In investing, the business cycle finds its counter in the ‘risk cycle’, the fluctuating evolution of markets over time. This is where equities and other risk assets go through up and down cycles just like economic growth. The typical cycle would be: market sell-off, undervaluation, recovery, overvaluation and market sell-off again.

Linked Cycles

While both the above cycles are related, the risk cycle is not directly (or at least wholly) dependent on the business cycle. Valuations, for instance, also matter. When related to the business cycle, risk cycles tend to lead the business cycle rather than follow or be simultaneous with it. This is due to either markets pricing in economic expectations (such as market falls leading into recessions) or acting as the cause of the recovery and/or recession. For example, large falls in equity market valuations leading consumers to cut spending, causing recession.

The other main relationship occurs through business and risk cycles being unpredictable in timing, but not in general process. Just as recessions follow booms, so large losses on risk assets always follow excessive valuations when markets enter ‘bubble’ territory, it is just the timing that is unpredictable.

 
 

Asset Allocation Implications

For investing, understanding and appreciating the risk cycle assists asset-allocation decisions. For instance, even a broad understanding of where you are in the risk cycle helps decide whether to add, keep or decrease your allocations to risk assets.

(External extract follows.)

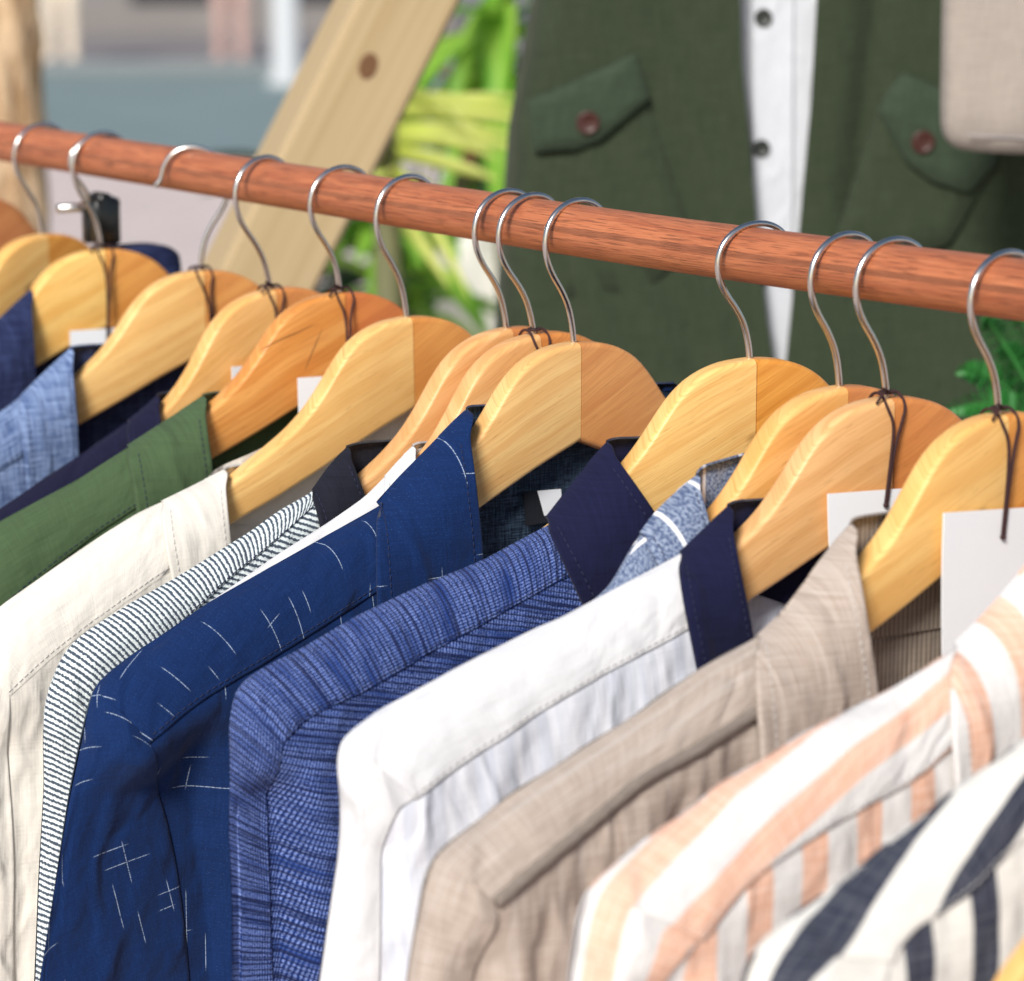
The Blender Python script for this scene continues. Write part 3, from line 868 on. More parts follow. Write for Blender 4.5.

This point is often forgotten when making investment decisions based on some historical measure of value, such as long-term credit spreads or price/earnings multiples. Markets are not stock environments, they are flow environments. This means momentum matters. Just like an economy tends to go from trend growth to recession, market valuations can go well into bubble territory before correcting. Getting out of the market too early ahead of a correction, means you miss some of the returns on offer.

Conclusion

The key is to understand where the risk cycle is going. Even if risk assets are at their long-term average valuations, they can still go much further if you are still in the appropriate part of the risk cycle. Our view to this is to understand where, given the risk cycle, these valuations could ultimately go and then fade out of the investment as the asset class approaches this optimal level.

 
 

Finally, remember that just like business cycles, all risk cycles are different in timing and nature. Today’s exceptionally low cash returns and government bond valuations, for example, mean valuing equities on the basis of long-term averages could flag the need to exit the asset class too early.